In November 1995 Hector's policy was automatically renewed. On January 14, 1996 the car was stolen. Hector reported the theft and Colonial proceeded to investigate. During this investigation, Colonial discovered that Rene was the owner of the car. On March 19, 1996 Colonial sent Hector a letter informing him that "the handling of this claim is being conducted under a Reservation of Rights" because Colonial was investigating whether Hector had an "insurable interest" in the car. On April 5, 1996 Colonial filed a declaratory judgment action in Travis County to determine whether Hector had an insurable interest in the car. In a summary judgment dated August 11, 1997, the Travis County trial court ruled that Hector did not have an insurable interest.

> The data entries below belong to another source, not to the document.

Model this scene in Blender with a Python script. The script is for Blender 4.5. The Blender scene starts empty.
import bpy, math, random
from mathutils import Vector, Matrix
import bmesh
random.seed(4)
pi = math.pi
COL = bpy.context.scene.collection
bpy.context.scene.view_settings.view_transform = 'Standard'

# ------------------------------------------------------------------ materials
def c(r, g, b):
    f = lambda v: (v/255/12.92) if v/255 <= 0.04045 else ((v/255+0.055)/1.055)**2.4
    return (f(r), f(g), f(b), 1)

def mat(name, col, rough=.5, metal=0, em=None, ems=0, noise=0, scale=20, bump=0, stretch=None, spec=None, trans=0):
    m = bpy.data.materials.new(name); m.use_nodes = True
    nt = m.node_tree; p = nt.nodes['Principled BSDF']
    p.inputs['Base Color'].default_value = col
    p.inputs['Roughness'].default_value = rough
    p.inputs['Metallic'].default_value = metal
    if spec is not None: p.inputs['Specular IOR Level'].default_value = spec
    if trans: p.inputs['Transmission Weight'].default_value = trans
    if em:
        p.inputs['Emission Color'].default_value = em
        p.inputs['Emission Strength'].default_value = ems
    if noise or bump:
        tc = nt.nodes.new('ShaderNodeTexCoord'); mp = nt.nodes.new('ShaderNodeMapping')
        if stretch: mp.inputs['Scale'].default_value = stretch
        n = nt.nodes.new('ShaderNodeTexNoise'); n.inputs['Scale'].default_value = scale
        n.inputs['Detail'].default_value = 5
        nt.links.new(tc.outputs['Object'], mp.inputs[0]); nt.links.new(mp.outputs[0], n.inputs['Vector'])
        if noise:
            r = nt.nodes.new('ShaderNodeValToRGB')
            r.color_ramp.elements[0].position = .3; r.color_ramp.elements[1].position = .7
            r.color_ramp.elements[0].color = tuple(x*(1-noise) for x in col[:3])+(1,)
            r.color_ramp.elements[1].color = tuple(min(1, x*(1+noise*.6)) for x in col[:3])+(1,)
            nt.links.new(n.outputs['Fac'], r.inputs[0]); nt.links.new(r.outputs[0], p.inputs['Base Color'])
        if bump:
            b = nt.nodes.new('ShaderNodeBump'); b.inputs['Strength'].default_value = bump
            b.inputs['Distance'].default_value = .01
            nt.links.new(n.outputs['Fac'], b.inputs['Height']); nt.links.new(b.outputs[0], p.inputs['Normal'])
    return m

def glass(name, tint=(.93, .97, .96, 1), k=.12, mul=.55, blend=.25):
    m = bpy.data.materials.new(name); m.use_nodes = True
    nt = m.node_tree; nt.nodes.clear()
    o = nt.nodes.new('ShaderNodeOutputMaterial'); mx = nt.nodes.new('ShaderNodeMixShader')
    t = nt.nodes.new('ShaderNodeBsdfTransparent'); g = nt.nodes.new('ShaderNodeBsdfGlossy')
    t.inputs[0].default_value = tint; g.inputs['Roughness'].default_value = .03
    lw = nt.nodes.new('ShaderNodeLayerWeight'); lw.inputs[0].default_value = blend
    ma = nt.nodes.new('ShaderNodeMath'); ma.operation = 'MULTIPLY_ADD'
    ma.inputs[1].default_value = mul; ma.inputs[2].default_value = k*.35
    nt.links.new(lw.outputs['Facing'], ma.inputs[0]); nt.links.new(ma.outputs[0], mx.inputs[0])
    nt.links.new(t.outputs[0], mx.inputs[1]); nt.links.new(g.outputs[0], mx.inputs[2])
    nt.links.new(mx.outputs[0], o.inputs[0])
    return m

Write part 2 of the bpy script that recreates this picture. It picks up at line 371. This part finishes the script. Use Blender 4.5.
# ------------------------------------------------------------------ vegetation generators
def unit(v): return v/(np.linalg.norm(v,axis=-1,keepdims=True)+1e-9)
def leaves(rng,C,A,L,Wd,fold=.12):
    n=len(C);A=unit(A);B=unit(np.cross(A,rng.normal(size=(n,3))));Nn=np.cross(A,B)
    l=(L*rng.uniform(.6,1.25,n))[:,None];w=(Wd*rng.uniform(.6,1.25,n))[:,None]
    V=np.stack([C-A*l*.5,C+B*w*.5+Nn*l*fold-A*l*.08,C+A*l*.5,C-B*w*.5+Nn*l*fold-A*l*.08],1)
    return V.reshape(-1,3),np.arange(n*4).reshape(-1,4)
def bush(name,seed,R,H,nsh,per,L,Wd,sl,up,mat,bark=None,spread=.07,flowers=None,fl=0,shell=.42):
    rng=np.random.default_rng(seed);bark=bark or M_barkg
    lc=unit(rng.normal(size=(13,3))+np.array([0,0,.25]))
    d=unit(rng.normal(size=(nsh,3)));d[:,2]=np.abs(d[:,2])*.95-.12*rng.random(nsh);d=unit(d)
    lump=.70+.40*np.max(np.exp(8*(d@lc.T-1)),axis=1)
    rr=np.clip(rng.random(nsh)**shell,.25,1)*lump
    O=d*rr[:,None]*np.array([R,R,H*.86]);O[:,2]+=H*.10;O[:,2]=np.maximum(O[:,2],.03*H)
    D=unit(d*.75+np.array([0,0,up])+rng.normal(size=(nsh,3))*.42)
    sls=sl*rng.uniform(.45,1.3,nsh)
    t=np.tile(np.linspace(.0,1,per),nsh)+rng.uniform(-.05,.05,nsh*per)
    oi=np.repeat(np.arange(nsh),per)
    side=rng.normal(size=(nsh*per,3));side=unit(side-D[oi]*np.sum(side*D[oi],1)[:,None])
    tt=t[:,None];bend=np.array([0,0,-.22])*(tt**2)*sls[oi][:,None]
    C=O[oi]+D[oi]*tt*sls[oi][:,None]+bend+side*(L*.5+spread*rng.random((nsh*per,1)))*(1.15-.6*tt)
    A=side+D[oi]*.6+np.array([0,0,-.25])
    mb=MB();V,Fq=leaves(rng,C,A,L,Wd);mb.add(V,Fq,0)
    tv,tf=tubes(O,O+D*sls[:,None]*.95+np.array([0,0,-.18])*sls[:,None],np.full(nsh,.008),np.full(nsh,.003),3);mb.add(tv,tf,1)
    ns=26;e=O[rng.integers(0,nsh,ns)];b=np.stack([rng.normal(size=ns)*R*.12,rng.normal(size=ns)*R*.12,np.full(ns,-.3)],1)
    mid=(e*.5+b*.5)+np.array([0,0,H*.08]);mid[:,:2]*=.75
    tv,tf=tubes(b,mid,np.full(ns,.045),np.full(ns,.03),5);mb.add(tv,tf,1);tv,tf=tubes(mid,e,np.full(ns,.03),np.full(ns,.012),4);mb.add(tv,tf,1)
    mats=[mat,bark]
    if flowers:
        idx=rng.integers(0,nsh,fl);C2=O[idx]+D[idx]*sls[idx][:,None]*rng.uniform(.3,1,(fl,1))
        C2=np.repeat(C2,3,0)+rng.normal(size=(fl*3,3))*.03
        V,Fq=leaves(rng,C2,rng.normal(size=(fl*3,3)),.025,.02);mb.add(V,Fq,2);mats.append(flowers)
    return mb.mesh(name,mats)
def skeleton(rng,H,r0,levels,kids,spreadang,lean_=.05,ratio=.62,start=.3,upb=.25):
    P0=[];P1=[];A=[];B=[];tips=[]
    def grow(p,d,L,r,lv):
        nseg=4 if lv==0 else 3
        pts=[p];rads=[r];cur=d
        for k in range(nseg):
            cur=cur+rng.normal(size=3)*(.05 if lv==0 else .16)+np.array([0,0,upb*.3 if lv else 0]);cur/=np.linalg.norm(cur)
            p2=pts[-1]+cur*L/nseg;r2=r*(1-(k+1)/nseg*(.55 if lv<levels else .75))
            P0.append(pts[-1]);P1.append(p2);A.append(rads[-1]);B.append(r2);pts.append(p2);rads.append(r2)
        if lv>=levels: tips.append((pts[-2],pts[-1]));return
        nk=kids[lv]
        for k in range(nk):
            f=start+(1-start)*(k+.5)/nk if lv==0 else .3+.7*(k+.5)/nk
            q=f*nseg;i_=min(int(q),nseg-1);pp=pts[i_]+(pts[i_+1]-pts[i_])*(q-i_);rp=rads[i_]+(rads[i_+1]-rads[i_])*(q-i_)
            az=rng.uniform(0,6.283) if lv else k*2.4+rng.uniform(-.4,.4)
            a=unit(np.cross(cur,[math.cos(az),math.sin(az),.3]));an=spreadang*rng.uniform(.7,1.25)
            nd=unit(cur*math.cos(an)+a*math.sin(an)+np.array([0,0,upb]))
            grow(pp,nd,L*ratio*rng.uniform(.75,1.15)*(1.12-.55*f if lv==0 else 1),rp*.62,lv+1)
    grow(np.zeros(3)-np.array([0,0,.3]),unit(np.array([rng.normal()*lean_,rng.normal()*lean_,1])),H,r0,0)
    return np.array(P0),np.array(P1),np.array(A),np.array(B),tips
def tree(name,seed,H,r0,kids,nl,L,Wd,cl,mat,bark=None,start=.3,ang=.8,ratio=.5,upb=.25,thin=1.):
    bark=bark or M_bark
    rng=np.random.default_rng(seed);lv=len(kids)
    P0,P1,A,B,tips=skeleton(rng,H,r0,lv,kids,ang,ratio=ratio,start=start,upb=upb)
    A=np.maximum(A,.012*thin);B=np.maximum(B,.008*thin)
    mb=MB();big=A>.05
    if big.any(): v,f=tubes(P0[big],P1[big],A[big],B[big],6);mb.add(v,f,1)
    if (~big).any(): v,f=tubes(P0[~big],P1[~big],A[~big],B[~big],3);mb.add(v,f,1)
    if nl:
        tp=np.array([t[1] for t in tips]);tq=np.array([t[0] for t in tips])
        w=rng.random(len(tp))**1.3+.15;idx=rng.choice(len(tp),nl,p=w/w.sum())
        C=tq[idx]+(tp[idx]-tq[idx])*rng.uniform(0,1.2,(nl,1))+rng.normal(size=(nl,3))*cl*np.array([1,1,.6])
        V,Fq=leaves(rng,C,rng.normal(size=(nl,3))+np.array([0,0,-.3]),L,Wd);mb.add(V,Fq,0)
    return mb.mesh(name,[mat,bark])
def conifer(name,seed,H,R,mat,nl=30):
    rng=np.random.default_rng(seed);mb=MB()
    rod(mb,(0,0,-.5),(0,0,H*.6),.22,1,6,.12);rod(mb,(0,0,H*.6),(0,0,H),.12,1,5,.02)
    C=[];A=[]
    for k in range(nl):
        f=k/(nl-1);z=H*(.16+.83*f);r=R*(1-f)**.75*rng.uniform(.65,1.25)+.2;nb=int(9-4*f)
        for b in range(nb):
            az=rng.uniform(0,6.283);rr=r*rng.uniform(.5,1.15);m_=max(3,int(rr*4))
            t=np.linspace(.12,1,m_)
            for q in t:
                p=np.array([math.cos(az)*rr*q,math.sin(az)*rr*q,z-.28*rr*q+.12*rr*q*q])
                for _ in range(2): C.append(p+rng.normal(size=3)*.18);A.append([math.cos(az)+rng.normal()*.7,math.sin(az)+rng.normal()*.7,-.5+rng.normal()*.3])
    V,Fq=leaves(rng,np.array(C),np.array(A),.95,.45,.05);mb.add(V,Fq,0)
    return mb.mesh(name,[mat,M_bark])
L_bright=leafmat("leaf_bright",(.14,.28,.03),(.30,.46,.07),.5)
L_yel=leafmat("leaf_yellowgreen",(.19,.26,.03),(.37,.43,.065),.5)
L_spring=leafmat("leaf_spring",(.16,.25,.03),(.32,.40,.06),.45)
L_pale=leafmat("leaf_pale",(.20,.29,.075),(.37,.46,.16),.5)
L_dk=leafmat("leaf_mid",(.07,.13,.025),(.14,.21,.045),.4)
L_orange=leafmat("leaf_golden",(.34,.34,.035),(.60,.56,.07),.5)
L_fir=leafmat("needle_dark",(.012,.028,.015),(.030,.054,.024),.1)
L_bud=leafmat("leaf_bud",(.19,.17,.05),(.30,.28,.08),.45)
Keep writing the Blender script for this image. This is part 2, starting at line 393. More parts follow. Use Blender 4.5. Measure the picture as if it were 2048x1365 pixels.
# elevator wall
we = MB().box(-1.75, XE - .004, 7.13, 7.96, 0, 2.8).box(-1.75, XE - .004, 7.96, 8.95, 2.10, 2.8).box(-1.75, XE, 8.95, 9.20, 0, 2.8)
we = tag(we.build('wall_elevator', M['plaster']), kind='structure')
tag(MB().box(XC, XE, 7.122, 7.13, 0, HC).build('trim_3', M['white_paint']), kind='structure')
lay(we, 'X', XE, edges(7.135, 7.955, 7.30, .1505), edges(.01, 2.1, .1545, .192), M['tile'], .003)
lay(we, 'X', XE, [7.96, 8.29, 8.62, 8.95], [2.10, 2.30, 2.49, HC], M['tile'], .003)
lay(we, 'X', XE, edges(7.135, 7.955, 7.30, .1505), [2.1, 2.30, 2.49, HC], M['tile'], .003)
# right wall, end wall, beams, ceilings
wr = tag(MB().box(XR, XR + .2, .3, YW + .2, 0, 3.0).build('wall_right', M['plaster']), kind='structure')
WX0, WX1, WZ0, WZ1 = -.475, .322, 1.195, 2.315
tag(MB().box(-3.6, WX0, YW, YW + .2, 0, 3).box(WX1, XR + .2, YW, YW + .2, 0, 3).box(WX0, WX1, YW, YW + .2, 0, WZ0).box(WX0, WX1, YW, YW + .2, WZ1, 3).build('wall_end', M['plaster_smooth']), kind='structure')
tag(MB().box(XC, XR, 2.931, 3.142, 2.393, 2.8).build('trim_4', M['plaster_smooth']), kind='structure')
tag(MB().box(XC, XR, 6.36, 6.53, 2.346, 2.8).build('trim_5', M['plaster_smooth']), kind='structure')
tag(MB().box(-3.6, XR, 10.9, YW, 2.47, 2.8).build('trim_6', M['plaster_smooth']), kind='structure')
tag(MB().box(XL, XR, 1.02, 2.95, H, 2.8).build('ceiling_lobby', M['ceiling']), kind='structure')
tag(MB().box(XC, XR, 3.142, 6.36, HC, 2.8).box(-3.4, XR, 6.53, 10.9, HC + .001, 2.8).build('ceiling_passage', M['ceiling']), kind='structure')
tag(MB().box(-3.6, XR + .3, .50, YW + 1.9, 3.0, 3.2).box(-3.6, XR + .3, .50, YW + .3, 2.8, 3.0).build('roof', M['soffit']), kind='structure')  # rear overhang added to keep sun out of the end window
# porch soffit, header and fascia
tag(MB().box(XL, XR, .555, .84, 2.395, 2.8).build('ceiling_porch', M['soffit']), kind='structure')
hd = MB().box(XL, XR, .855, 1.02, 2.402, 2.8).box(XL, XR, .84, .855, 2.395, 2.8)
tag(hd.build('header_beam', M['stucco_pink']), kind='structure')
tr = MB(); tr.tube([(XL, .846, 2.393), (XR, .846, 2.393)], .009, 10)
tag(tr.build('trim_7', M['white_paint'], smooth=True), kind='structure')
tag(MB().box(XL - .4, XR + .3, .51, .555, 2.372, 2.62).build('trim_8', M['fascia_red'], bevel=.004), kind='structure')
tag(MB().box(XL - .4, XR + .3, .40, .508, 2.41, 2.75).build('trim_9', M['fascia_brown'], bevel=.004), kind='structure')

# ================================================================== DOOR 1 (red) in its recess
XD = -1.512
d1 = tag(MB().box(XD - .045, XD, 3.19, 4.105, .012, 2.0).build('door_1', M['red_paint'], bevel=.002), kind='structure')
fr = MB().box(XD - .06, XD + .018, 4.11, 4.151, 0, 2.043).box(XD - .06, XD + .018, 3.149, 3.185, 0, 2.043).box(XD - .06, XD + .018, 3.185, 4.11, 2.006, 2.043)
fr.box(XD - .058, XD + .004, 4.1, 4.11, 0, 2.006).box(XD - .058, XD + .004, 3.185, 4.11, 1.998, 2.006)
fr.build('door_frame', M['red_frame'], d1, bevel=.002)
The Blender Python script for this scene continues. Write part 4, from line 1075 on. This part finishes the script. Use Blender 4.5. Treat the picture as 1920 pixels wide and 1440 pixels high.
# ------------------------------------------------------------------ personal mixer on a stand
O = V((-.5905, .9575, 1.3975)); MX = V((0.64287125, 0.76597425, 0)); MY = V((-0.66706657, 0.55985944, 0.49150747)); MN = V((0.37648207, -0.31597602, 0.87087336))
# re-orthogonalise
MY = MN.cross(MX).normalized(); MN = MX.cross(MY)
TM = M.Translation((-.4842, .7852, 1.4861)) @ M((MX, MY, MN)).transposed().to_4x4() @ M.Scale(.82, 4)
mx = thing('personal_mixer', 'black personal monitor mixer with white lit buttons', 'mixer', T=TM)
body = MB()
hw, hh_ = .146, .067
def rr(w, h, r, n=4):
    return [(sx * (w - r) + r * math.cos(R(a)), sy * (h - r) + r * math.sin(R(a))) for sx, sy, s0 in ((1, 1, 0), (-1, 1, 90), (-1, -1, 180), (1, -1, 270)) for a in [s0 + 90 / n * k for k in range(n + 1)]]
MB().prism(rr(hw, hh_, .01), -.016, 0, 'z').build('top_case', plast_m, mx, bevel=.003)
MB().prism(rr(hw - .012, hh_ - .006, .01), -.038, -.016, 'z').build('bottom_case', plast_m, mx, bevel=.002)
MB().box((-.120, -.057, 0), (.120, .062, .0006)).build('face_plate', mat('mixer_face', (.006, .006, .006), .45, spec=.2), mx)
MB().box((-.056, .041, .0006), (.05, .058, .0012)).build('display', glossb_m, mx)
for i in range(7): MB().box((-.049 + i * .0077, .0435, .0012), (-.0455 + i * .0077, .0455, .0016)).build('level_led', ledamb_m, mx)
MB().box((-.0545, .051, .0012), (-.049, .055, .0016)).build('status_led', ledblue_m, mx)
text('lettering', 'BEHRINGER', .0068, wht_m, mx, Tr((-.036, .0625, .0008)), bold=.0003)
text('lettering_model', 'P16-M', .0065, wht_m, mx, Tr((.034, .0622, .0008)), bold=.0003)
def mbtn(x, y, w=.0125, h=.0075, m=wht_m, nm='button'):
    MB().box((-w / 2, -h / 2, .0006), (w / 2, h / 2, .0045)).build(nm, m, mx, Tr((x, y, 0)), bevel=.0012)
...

The instant case was tried in February 1998, and the jury heard evidence regarding the Travis County summary judgment in Colonial's favor. In June 1999, the Third Court of Appeals reversed the Travis County declaratory judgment, holding that Colonial had failed to establish as a matter of law that Hector did not have an insurable interest, and remanded for further proceedings. See Valdez v. Colonial County Mut. Ins. Co., 994 S.W.2d 910 (Tex. App.--Austin 1999, pet. denied).

In the instant case, the jury found that Colonial had engaged in a false, misleading, or deceptive act or practice under the Deceptive Trade Practices Act, had engaged in an unfair or deceptive act under section 21.21 of the Texas Insurance Code(1) and had engaged in this conduct knowingly. Hector was awarded $20,000 for mental anguish, $11,500 in attorney fees for the Travis County lawsuit, $6,500 for lost benefit of the bargain, $8,000 in attorney fees for the instant case, and $76,000 in additional damages premised on the finding that Colonial had acted knowingly. On appeal, Colonial contends that the jury's findings on liability and damages are not supported by legally or factually sufficient evidence, and that the trial court erred in denying its motion to transfer venue.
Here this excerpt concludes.